9) Erfahrungsgemäß lässt der Widerstand einer Bewegung nach, wenn ihr unmittelbares Ziel nicht erreicht wurde. Dies war der Fall nach der Stationierung der Atomraketen im November 1983, nach dem Beginn des Golfkrieg 1991 und nach dem Beginn des Afghanistan-Kriegs im Oktober 2001. Es ist generell schwer, einem solchen "Abschlaffen" der Bewegung vorzubeugen. Soweit der Grund dafür aber darin zu suchen ist, dass die Bewegung gegen den drohenden Irak-Krieg in erster Linie eine reine Anti-Bewegung war bzw. ist, könnte der Gefahr des Zurückfallens dadurch teilweise vorgebeugt werden, dass die Friedensbewegung ihre Alternativen zum Krieg deutlicher zum Ausdruck bringt, ihre Anti-Haltung (die muss natürlich bleiben!) also durch ein Pro ergänzt. Dieses Pro sollte über noch relativ allgemeine Formulierungen wie etwa "Eine andere, friedlichere Welt ist möglich" hinausgehen und konkrete Ziele formulieren.

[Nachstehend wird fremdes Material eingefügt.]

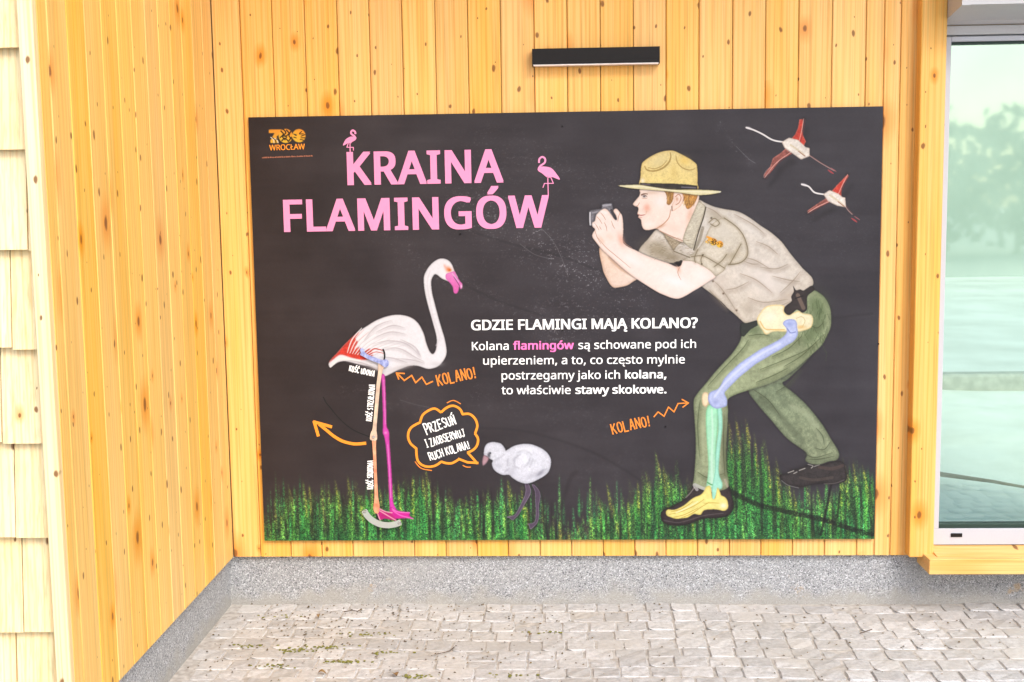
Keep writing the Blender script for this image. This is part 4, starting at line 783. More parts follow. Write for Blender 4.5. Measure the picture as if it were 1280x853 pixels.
# back leg (pink)
def limb(ptsw):
    P = np.array([p[:2] for p in ptsw], float); w2 = np.array([p[2] for p in ptsw])/2; d = np.gradient(P, axis=0); nrm = np.stack([-d[:, 1], d[:, 0]], 1); nrm /= np.linalg.norm(nrm, axis=1)[:, None]
    return [tuple(v) for v in np.vstack([P+nrm*w2[:, None], (P-nrm*w2[:, None])[::-1]])]
P = shape(limb([(478.4, 469, 4.6), (479.5, 482, 4.6), (480.6, 510, 4.4), (481, 532, 4.6), (481.8, 538, 7.2), (482.6, 542, 8), (483.6, 547, 6), (485.4, 565, 4.8), (487.4, 595, 4.6), (488.6, 620, 4.6), (489.6, 631, 5.4), (492, 640, 8)]), (226, 84, 178), rim=(150, 30, 120), rimw=2, rimk=.5, n=3, col2=(236, 70, 190)); cut('leg', P, 4, F_)
line([(479.6, 475), (481, 510), (481.8, 530)], (244, 160, 214), 1, .7); line([(484.6, 556), (486.8, 590), (488.4, 622)], (248, 176, 220), 1, .7); blob(482, 541, 2.4, 2, (250, 170, 220), .8)
P = shape([(488, 634), (493, 636.5), (500, 639), (507, 640), (512.2, 640.4), (512.2, 645), (517.2, 648.8), (511.4, 648), (497.4, 648.6), (490, 648), (487.4, 640)], (226, 40, 160), rim=(160, 20, 120), rimw=2, n=3); cut('foot', P, 4, F_)
line([(490, 636), (498, 640), (512, 641)], (250, 130, 204), 1.4, .9); line([(491, 638), (500, 644), (516, 648.4)], (248, 120, 200), 1.6, .9)
P = shape([(468, 634), (472, 633), (476.9, 637), (483, 640.5), (490, 642), (495.6, 650.6), (489.2, 650), (481, 648.4), (474.8, 650.4), (471.5, 643)], (206, 36, 130), rim=(230, 90, 160), rimw=1.6, n=3); cut('foot', P, 5, F_)
for q in (((470.6, 638), (473, 645), (475, 650)), ((472, 637), (482, 643), (494.6, 650.4)), ((473, 635.5), (482, 639.5), (490, 641))): line(q, (248, 176, 190), 1.5, .9)
blob(471, 636, 3, 4, (240, 150, 120), .7)
# chick
C_ = 'chick_picture'
P = shape([(656, 604), (660, 604), (663.6, 612), (662.8, 618.6), (656.4, 630), (649.4, 642), (645.6, 646.5), (640.7, 650.6), (637, 648), (632.6, 646.4), (639, 645), (644, 643), (650, 632), (655.6, 620), (657, 612)], (96, 80, 98), rim=(186, 170, 190), rimw=1.8, rimk=.8, n=3, glow=1.5); cut('leg', P, 3, C_)
P = shape([(664.6, 606), (669, 607), (674.8, 615), (675.4, 624), (673.6, 632), (674, 644), (672.2, 653), (668, 658), (663, 662), (661, 656.6), (659, 655), (668, 652.6), (669.6, 640), (669, 626), (668.4, 614)], (90, 74, 92), rim=(180, 164, 184), rimw=1.8, rimk=.8, n=3, glow=1.5); cut('leg', P, 3, C_)
P = shape([(605, 569), (605.4, 561), (608, 555.6), (613.3, 553), (620, 553), (626.5, 555), (631.4, 561), (632.4, 563.4), (640.7, 558.4), (648, 556), (656, 555), (664, 555.6), (671.2, 558), (679, 562), (685, 567.4), (688.4, 574), (688.6, 581), (686, 589.5), (680.5, 595), (672.7, 599.6), (664, 603.6), (656, 604.6), (647.6, 602), (640.7, 597.6), (636, 593.6), (628.6, 594), (620, 589.8), (616.2, 585), (614.8, 579.6), (616, 576), (612, 573.6), (608.6, 570.4)], (232, 232, 238), rim=(164, 162, 172), rimw=5, rimk=.5, wash=.06, grain=.1, glow=2.5, n=4); cut('body', P, 4, C_)
for q in (((643, 582), (643, 574), (650, 568)), ((655, 584), (661, 578), (662, 572)), ((641, 583), (648, 585)), ((635, 573), (634, 582)), ((616, 576), (622, 574), (630, 568)), ((672, 594), (677, 589), (683, 586)), ((646, 566), (656, 563), (664, 568)), ((631, 590), (636, 586)), ((666, 574), (662, 584))): line(q, (140, 138, 148), 2.4, .36, taper=.7, soft=4)
blob(640, 590, 10, 7, (186, 184, 194), .5, .4); blob(622, 582, 6, 5, (190, 188, 198), .5); blob(666, 594, 16, 5, (184, 182, 192), .5, -.3); blob(675, 592, 7, 3, (146, 144, 154), .7, -.6); blob(611, 569, 2.6, 4.6, (70, 68, 74), .85); blob(612.6, 566.4, 1.4, 1.4, (20, 20, 24), .9); blob(655, 574, 5, 4, (250, 250, 252), .6); blob(660, 562, 16, 4, (250, 250, 252), .6)
P = shape([(605, 569), (608.6, 570.8), (611, 573), (608.8, 578), (604.2, 582.4), (602.9, 580), (603, 575)], (190, 150, 156), rim=(110, 80, 90), rimw=2); cut('beak', P, 5, C_)
# white chick mark of glow under text: none. cloud interior
shape([(530, 528), (545, 513), (560, 510), (575, 514), (592, 522), (594, 545), (590, 560), (580, 570), (560, 576), (535, 580), (522, 570), (513, 545)], (60, 56, 60), alpha=.75, soft=10, grain=.05)
# red brown stain around the hoof area / dark screws handled as real pieces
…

Dabei kann an den gegenwärtigen Irak-Konflikt angeknüpft werden: Das Ziel einer Beseitigung und Unschädlichmachung von Massenvernichtungswaffen und ihrer Trägersysteme sollte nicht nur für den Irak, sondern für alle Staaten geltend gemacht werden. Der Demilitarisierung des Irak muss die Abrüstung anderer Länder der Region folgen. Regionale Sicherheit im Nahen Osten wird langfristig nur auf der Basis gleichberechtigter Beziehungen zwischen strukturell angriffsunfähigen Staaten (einschließlich eines palästinensischen Staates) herzustellen sein. Ähnlich verhält es sich mit der Forderung, dem internationalen Recht mehr Geltung zu verschaffen. Das strikte Gewaltverbot der Charta der Vereinten Nationen und die universellen Menschenrechte müssen von allen Staaten respektiert werden. Schließlich sollten die Teileinsichten der Bevölkerung in globale ökonomische und ökologische Zusammenhänge (siehe These 7) genutzt werden, um praktikable Alternativen zum verschwenderischen und zerstörerischen Kapitalismus zu diskutieren.

10) Je mehr Komplexität und Differenziertheit der Argumentation zunehmen (was bei der Formulierung von positiven Visionen eines gerechten Friedens unvermeidbar ist), desto weniger kann diese Aufgabe von einem breiten Bündnis unterschiedlichster sozialer und politischer Bewegungen bzw. Organisationen erfüllt werden. Vielmehr gehört die Ausarbeitung weiter reichender friedens- und gesellschaftspolitischer Ziele in die "Zuständigkeit" der jeweiligen Organisationen und Vereinigungen der Friedensbewegung (einschließlich ihr verbundener Bewegungen anderen Zuschnitts). Sicherzustellen ist allerdings ein lebendiger Austausch dieser verschiedenen Ansätze durch gemeinsame Seminare, Kongresse, "Ratschläge" sowie durch Veröffentlichungen in den diversen Publikationsorganen. Aus diesem Diskussionsprozess wird sich im Laufe der Zeit möglicherweise eine immer größere Schnittmenge gemeinsamer Überzeugungen und politischer Orientierungen ergeben. Dessen ungeachtet bedürfen wir aber einer größtmöglichen Zusammenfassung vieler gesellschaftlicher Kräfte/Organisationen zur Abwehr friedensgefährdender, auf Aufrüstung, militärische Interventionen und Völkerrechtsverletzungen gerichteter Tendenzen - im Nahen Osten, in Zentralasien, in den USA oder bei uns in Europa und in der Bundesrepublik. Da, wie es in der Abschlusserklärung vom 15. Februar heißt, "ohne Frieden alles nichts" sei, muss in extremen Gefährdungssituationen eine breite Bewegung mit einem kleinen, aber wichtigen gemeinsamen Nenner gebildet werden. Im Fall des drohenden Irakkriegs war dies das "Aktionsbündnis 15. Februar". Wir sollten es für die Dauer dieses Konflikts fortführen.

Kassel, den 27. Februar 2003

* Peter Strutynski, einer der Sprecher des Bundesausschusses Friedensratschlag.